Just as optical astronomy faces serious problems with light pollution, radio astronomy is similarly plagued by its own brand of light pollution: radio frequency interference (RFI). Growing technological resources usurp more and more radio frequency spectrum in the VHF, UHF, and microwave bands; and all have potential to interfere with radio astronomy observations. Signals from some existing satellites leak into protected radio astronomy bands, and the problem will likely increase as more satellites are put into orbit. Low-earth-orbit satellites (LEOS) create an RFI problem no matter where on the earth a radio telescope is located, even in remote locations as Tasmania and the Antarctic! Increasing congestion of the radio spectrum is making astrophysical research in the designated radio and microwave bands ever more difficult, and the situation is quite a bit worse outside the bands protected for astronomy.

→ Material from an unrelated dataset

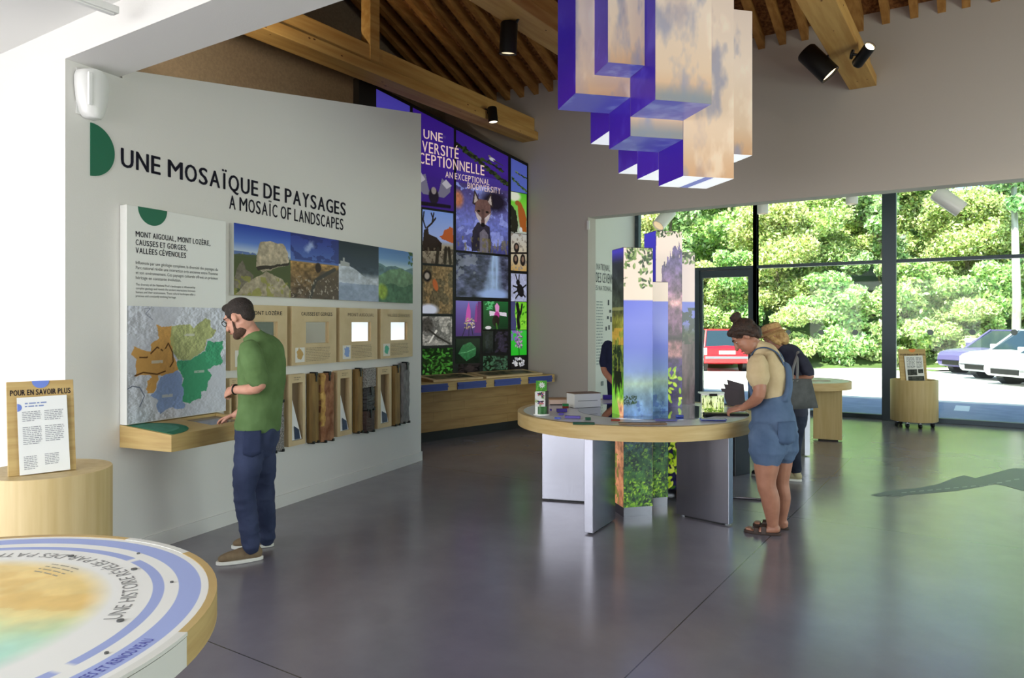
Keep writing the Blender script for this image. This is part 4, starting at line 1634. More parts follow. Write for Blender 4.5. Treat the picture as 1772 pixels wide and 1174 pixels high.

Every year, an increasing amount of radio frequency spectrum in the VHF, UHF, and microwave bands is being used to support new commercial and military ventures, and all have the potential to interfere with radio astronomy observations. Such services already cause problems for radio astronomy even in very remote observing sites, and the potential for this form of light pollution to grow is alarming. Preventive measures to eliminate interference through FCC legislation and ITU agreements can be effective, however, many times this approach is inadequate and interference excision at the receiver is necessary. When prevention is not possible, various methods to reduce or eliminate interference have been employed; conventional approaches include:
blanking
techniques to remove pulse-type signals from the data stream
filtering
techniques such as superconducting notch filters to remove
fixed-frequency interference
radio
frequency (RF) shielding to suppress spurious
digital signals and local oscillator signals from adjacent electronic
equipment or communication systems
post-processing
techniques on array systems such as sidelobe-beam nulling to remove
fixed-frequency signals
adaptive
beam forming techniques.
All these schemes are successful to some degree, yet each suffers from either insufficient interference cancellation, inability to adapt to changing statistics of the interference signal, partial removal of wanted data, or excessively large amounts of post-processing of the accumulated data. Clearly, we need to investigate new approaches to interference excision that have potential to improve upon the shortcomings of conventional techniques.
Adaptive interference cancellation is a real-time approach to interference excision that has not been used before in radio astronomy. For the first time, we have used adaptive interference cancellation inradio astronomy by building a prototype low-frequency adaptive filter receiver.
Up until now, not very much!! Removing RFI in a radiometer is a very difficult exercise. Astronomical signals are weak compared to ground (or satellite) signals, and so large attenuation capability is necessary. Often, RFI and astronomical signals occur at the same frequency, and conventional rejection schemes, such as notch filters, matched filters, and beam nulling, remove some or all of the astronomical signal along with the RFI. For example:
A
notch filter is a very sharp band-reject filter
that can be quite useful in removing strong interference which can
cause saturation to occur in the amplifier and correlator. However,
this type of filter is not easily adjustable in frequency and removes
some of the desired signal.
A
matched filter is a digital filter whose
characteristics "match" that of the interference and remove
it from the radiometer data. However, the spectrum of the
interference signal must be known a priori and in some cases
the filter characteristics are not physically realizable. The matched
filter can also cause distortion of the desired signal.
In
array systems beam-nulling has been tried through
extensive post-processing of the data; although somewhat successful,
this approach is very time consuming and does not attenuate enough
for astronomy observations at frequencies that are plagued by RFI.
An
adaptive beam-former is being designed for the
Square Kilometer Array Interferometer, but the problem here is that
the weighting coefficients that create the null can also cause small
distortions in the main telescope beam.
a
linear filter is used to minimize the least mean
square value of the difference between the desired response and the
actual output. The resulting solution is commonly known as the Wiener
solution, but the Wiener solution is inadequate because it
is not adaptive to changing environmental conditions.
If environmental conditions were always stationary, the Wiener solution would work well enough for astronomy. With a Wiener filter a reference channel that monitors only the RFI is compared with the corrupted signal coming in through the telescope or main channel, the RFI is identified and cancelled, leaving the astronomical signal. However, in the real world environmental conditions change as the telescope tracks or as propagation phenomena, such as reflection and multi-path, affect the RFI at the reference differently than at the main feed. In these non-stationary conditions, correcting coefficients must be able to update in real-time as the statistics change. To cancel RFI well enough to retrieve astronomical signals, the canceling scheme must be able to adapt to changing statistics.
Given the serious, ever-growing problems that RFI poses to radio astronomy, new and sometimes radical approaches for interference cancellation must be examined. If the adaptive interference canceling scheme is shown to be viable for use in radio astronomy, the potential would be significant. Initial bench tests with our prototype system are very encouraging; our adaptive filter achieved attenuation of strong frequency-modulated interference by more than 72 dB (a factor of ten million), at the limit of the system's measurement capabilities.